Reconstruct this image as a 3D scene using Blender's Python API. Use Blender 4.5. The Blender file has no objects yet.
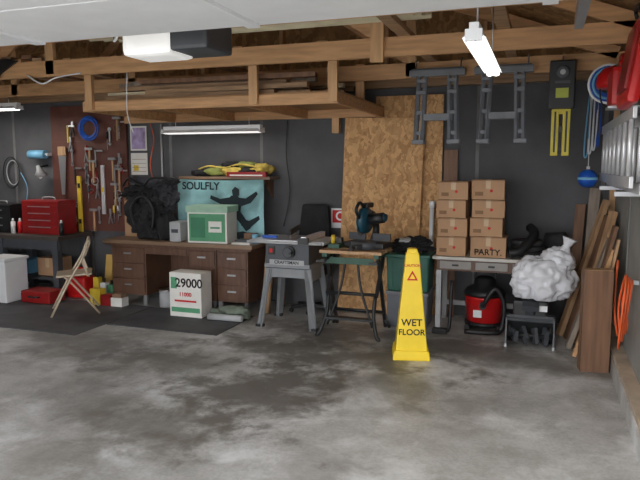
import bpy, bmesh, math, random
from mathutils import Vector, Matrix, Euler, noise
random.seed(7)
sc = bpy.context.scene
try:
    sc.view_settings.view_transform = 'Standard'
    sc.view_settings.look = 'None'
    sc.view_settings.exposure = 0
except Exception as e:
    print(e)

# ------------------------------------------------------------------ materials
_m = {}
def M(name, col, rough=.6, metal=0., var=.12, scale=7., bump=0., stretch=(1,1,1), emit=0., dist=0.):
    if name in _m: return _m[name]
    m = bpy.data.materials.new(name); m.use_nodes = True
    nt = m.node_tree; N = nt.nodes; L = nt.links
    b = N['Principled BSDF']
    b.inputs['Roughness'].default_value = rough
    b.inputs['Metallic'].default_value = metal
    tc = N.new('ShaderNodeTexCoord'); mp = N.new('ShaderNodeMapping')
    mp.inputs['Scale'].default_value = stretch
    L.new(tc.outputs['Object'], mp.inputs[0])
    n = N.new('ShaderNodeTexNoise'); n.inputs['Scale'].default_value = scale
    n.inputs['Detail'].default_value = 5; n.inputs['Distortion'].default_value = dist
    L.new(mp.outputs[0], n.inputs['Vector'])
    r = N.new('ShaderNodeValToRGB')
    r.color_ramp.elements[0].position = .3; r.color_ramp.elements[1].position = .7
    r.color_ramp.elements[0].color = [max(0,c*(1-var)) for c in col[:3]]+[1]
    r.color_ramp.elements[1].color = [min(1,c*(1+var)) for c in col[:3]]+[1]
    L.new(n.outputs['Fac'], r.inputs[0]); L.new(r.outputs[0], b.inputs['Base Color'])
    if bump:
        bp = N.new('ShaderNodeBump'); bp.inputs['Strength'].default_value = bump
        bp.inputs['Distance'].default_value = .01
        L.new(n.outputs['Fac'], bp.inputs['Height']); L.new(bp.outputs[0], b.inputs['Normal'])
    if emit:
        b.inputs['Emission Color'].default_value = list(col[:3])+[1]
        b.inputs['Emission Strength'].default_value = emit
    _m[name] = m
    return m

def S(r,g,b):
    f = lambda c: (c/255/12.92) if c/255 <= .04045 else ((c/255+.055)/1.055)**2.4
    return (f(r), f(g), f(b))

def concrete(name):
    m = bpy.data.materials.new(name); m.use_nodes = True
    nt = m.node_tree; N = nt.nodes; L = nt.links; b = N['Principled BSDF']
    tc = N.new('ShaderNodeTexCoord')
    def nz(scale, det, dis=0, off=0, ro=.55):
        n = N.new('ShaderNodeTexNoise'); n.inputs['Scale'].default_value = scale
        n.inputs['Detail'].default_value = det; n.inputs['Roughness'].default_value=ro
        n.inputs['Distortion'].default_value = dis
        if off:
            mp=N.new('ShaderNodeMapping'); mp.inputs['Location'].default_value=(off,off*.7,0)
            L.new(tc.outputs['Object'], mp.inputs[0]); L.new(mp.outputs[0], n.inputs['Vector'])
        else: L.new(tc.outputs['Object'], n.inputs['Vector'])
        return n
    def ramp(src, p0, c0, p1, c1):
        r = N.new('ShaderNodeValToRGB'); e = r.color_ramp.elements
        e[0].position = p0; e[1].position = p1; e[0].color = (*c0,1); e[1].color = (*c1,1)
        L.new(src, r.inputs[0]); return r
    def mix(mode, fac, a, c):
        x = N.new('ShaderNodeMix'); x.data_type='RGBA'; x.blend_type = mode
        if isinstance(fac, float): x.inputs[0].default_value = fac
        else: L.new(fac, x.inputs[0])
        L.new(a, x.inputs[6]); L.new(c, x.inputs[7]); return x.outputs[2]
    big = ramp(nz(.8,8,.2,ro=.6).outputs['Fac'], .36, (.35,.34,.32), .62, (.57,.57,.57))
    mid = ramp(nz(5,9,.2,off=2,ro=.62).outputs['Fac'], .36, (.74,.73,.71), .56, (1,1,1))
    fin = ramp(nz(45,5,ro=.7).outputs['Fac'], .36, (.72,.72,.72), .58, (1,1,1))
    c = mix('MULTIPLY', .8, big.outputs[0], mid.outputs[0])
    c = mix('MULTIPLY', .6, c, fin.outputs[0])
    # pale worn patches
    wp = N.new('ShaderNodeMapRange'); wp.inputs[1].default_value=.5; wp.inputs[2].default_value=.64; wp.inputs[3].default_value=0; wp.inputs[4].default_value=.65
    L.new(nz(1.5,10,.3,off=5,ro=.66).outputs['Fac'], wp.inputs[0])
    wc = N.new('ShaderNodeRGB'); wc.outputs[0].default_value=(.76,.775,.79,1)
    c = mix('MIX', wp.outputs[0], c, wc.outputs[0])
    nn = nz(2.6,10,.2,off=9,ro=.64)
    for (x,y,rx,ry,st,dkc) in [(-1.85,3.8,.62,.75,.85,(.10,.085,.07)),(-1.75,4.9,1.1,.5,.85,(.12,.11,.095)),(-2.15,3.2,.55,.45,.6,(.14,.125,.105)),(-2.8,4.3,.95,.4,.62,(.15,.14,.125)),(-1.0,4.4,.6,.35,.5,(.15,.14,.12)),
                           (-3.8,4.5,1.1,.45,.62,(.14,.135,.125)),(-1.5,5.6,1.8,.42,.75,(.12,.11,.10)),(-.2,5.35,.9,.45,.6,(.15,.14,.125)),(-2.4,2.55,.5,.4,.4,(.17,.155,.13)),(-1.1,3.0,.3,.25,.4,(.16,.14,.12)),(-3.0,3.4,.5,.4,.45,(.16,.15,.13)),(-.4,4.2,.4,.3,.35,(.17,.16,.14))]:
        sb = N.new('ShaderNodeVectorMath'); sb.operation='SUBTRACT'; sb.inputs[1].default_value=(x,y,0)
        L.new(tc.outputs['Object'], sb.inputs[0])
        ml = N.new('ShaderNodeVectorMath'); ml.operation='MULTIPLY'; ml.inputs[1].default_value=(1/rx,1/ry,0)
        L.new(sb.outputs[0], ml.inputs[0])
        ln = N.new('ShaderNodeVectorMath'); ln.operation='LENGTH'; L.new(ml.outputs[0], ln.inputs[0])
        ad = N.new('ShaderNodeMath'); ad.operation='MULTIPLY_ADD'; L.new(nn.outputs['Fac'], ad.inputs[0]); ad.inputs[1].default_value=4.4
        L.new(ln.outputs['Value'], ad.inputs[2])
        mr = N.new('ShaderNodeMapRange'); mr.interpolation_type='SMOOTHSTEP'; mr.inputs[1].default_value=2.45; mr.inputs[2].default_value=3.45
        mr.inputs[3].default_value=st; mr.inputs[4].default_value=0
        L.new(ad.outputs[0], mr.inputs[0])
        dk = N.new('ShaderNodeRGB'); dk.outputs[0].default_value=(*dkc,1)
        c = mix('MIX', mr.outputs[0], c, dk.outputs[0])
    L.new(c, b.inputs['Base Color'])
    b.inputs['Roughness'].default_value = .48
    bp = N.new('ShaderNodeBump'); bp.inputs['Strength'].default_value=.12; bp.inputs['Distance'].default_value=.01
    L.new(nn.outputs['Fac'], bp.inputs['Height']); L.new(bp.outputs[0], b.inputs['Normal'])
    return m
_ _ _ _
*INSTRUCTIONS FOR THE TASK*:
Show, from the listing above, each line that contains the word "scene".

*TASK RESPONSE*:
Reconstruct this image as a 3D scene using Blender's Python API. Use Blender 4.5. The Blender file has no objects yet.
sc = bpy.context.scene